## Problem description
Leave out all pictures. Return exactly the lines from the top of the material through the line containing "COL = SC.collection".

## Records for this exercise

--*--

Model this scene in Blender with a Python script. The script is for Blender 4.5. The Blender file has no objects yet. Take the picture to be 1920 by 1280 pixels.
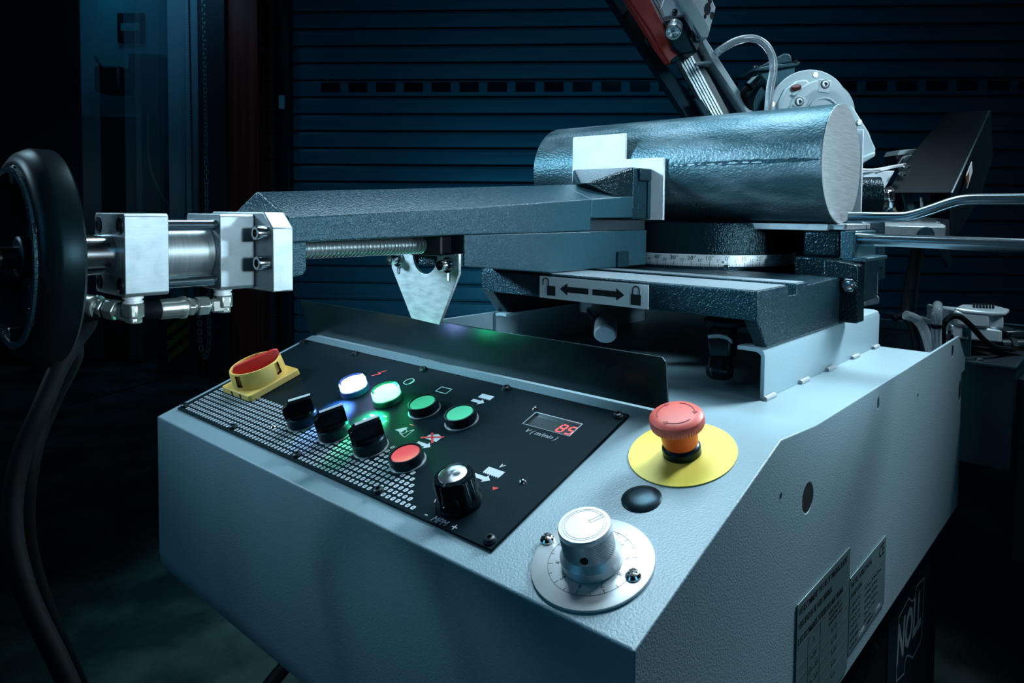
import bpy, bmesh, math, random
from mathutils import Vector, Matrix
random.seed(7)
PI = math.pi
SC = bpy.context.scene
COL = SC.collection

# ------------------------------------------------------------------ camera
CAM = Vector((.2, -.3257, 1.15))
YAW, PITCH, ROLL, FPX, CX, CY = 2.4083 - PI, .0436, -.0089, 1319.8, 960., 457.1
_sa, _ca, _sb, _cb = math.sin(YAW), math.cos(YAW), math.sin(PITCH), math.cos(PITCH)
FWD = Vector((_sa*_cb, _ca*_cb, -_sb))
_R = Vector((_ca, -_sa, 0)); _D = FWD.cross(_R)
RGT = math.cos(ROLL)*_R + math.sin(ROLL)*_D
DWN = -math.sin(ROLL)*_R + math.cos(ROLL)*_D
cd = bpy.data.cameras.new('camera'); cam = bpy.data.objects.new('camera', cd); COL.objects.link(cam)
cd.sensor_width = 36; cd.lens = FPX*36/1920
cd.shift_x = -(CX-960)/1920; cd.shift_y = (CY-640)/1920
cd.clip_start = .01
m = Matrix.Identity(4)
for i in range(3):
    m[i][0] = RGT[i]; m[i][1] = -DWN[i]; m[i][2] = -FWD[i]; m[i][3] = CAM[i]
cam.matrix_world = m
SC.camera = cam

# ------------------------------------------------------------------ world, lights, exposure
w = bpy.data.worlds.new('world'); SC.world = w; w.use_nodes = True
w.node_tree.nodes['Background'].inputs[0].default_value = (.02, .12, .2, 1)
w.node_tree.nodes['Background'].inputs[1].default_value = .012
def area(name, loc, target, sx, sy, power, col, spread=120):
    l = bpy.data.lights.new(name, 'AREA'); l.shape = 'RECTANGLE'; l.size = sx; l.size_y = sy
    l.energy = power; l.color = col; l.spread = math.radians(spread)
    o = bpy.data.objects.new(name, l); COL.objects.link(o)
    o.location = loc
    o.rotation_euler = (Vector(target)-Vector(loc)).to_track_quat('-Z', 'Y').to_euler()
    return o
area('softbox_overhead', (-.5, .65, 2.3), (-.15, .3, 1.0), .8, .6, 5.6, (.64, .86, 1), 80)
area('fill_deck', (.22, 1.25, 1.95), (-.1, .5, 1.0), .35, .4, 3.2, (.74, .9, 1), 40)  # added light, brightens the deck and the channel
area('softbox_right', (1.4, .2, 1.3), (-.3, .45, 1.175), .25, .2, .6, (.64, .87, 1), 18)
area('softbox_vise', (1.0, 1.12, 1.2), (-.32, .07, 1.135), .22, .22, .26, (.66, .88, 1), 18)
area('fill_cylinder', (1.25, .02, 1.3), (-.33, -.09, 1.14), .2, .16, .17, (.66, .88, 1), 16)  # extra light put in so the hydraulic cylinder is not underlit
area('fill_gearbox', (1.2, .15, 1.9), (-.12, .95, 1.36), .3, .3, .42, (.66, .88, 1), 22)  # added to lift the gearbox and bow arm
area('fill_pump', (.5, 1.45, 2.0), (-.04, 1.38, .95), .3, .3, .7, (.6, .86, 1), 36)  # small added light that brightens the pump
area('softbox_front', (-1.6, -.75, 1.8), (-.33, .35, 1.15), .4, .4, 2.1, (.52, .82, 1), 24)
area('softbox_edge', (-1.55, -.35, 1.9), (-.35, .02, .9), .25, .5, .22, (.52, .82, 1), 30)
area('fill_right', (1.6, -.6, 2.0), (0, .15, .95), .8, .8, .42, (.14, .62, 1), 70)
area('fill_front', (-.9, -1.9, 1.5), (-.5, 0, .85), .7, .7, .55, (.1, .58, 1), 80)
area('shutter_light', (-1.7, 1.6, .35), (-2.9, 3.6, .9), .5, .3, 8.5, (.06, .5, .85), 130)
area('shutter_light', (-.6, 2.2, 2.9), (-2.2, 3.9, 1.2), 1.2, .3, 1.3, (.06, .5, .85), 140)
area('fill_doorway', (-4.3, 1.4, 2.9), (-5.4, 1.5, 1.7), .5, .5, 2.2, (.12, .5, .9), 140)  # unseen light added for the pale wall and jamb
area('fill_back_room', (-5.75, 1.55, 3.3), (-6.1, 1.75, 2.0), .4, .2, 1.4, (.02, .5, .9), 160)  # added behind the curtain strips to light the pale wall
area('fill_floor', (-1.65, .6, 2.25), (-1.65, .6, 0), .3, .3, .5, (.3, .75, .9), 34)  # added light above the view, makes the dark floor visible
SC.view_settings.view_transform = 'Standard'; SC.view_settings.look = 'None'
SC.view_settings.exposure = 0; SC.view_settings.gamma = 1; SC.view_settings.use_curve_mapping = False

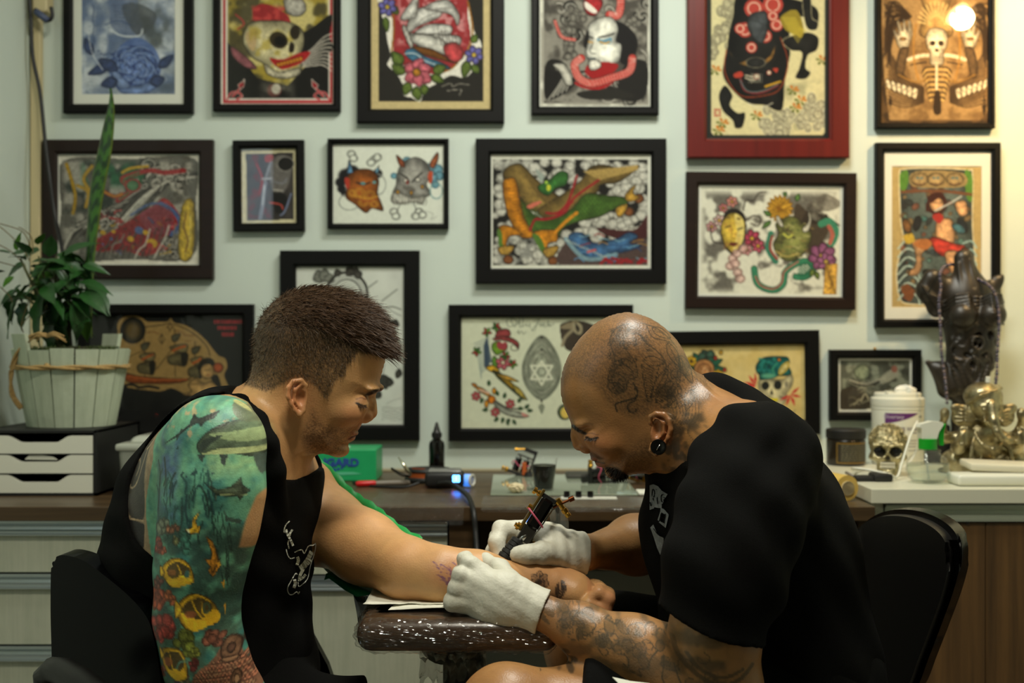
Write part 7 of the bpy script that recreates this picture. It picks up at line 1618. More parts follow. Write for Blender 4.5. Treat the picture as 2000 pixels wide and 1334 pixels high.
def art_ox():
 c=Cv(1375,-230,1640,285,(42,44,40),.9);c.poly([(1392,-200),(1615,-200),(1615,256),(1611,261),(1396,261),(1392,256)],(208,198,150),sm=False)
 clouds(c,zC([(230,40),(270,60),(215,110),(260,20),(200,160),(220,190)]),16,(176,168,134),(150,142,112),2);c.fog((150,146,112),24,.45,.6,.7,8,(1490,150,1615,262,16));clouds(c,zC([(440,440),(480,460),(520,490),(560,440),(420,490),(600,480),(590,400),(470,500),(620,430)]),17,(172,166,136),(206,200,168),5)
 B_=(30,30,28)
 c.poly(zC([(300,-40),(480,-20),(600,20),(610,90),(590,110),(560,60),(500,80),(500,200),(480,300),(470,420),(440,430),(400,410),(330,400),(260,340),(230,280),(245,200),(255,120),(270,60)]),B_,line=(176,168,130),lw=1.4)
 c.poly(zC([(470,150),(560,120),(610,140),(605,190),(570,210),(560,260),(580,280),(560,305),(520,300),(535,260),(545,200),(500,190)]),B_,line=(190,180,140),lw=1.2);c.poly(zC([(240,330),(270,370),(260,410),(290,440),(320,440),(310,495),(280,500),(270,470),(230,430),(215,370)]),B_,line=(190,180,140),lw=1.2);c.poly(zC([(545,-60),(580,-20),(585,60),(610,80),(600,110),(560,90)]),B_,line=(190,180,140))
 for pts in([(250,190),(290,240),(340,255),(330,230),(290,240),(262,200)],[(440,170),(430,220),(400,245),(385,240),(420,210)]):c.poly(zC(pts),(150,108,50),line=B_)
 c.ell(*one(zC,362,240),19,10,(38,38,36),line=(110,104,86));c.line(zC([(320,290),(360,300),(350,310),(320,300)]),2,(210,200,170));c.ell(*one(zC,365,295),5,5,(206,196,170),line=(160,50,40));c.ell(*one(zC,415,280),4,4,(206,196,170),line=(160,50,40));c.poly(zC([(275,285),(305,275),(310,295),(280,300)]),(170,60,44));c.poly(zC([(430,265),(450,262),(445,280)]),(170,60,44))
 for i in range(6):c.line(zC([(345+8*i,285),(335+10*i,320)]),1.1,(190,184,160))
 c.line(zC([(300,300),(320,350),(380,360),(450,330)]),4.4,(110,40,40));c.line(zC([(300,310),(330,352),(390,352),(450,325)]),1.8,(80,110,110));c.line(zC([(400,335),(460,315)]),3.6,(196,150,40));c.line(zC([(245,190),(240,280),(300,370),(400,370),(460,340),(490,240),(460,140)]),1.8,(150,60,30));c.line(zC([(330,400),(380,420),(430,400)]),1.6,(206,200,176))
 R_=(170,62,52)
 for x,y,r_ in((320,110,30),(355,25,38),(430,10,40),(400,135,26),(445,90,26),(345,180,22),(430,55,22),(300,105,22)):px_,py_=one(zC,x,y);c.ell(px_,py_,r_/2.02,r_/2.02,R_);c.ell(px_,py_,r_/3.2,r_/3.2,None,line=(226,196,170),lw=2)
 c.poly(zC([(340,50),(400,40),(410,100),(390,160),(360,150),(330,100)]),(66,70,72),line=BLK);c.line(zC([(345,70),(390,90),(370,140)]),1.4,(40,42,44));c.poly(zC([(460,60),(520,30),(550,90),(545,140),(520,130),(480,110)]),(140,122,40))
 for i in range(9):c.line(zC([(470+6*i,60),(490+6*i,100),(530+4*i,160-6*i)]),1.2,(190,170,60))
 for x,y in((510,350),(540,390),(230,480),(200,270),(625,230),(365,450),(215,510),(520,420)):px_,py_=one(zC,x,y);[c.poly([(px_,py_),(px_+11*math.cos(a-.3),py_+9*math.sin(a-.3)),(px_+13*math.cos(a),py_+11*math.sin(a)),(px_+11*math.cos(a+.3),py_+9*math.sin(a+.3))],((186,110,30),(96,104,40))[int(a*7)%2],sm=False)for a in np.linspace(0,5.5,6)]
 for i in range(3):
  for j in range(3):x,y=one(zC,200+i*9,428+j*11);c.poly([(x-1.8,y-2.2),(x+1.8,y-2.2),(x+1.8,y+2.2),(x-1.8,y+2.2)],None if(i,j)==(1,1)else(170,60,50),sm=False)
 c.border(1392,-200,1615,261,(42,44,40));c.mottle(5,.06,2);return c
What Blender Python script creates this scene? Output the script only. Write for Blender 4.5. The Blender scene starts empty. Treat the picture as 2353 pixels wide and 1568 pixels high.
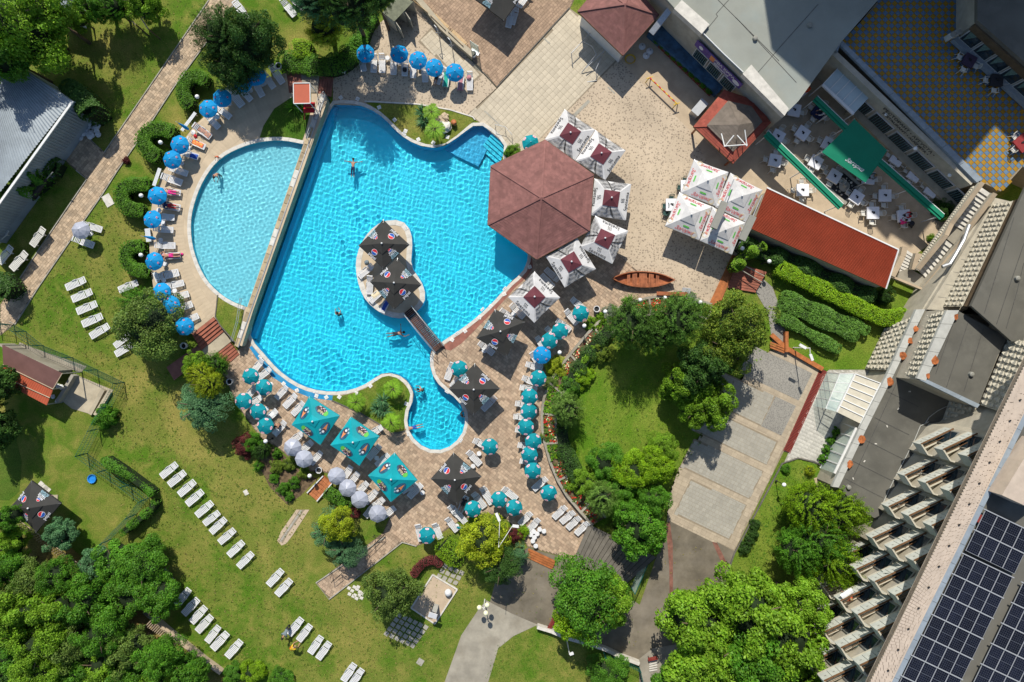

--*--

## Solution below
Model this scene in Blender with a Python script. The script is for Blender 4.5. The Blender file has no objects yet. Take the picture to be 1920 by 1280 pixels.
import bpy, bmesh, math, random
from mathutils import Vector, Matrix
random.seed(7)
PI = math.pi
SC = bpy.context.scene
COL = SC.collection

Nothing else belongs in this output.